IN AUGUST WILSON’S HOW I LEARNED WHAT I LEARNED, AUGUST WILSON SHARES HIS EXPERIENCES GROWING UP IN THE HILL DISTRICT OF PITTSBURGH. BORN AND RAISED THERE, WILSON DREW LIFE-LONG INSPIRATION FROM THE NEIGHBORHOOD WHILE WRITING HIS ACCLAIMED CENTURY CYCLE.

(C) Bill Wade

August Wilson stands outside of his childhood home at 1727 Bedford Avenue where he lived with his mother and six siblings until he was 13. Wilson’s mother had a positive impact on his life, and he would later dedicate Ma Rainey’s Black Bottom to her.

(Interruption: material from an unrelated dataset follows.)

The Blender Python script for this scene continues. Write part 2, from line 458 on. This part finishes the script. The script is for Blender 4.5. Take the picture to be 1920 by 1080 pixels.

“Every child acquires the language, eating habits, gestures, notions of common sense, the attitudes towards sex, the concepts of beauty and justice and the responses to the pleasure and pain from the people who raise them.” 


 

(C) Terry Clark

Pat’s Place, a cigar store in the Hill District, was where the elders of the community would gather. Many became muses for characters in Wilson’s plays.

“And I would stand around and I would listen to them, trying to learn something about life.” 

(C) Terry Clark

Wilson sits at the Crawford Grill, a popular destination for musical acts, and hotspot for many of the characters in Wilson’s plays. In 1966, Wilson listened to John Coltrane play at the Grill, which later influenced his love of jazz and blues music.

“It remains one of the most remarkable moments of my life. To see [people] stunned into silence by the power of art and the soaring music of John Coltrane and his exploration of man’s connection to the divinity.”

(C) John d. Kisch

Wilson spent a considerable time in rehearsal at the Huntington during the premiere productions of his Century Cycle. “I have a long and valued relationship with the Huntington,” said Wilson. “They have contributed enormously to my development as a playwright, and I guard that relationship jealously.” Wilson stands in front of the poster for his play Seven Guitars, staged at the Huntington in 1995.

“To arrive at this moment in my life, I have traveled many roads, some circuitous, some brambled and rough, some sharp and straight, and all of them have led as if by some grand design to the one burnished with art.”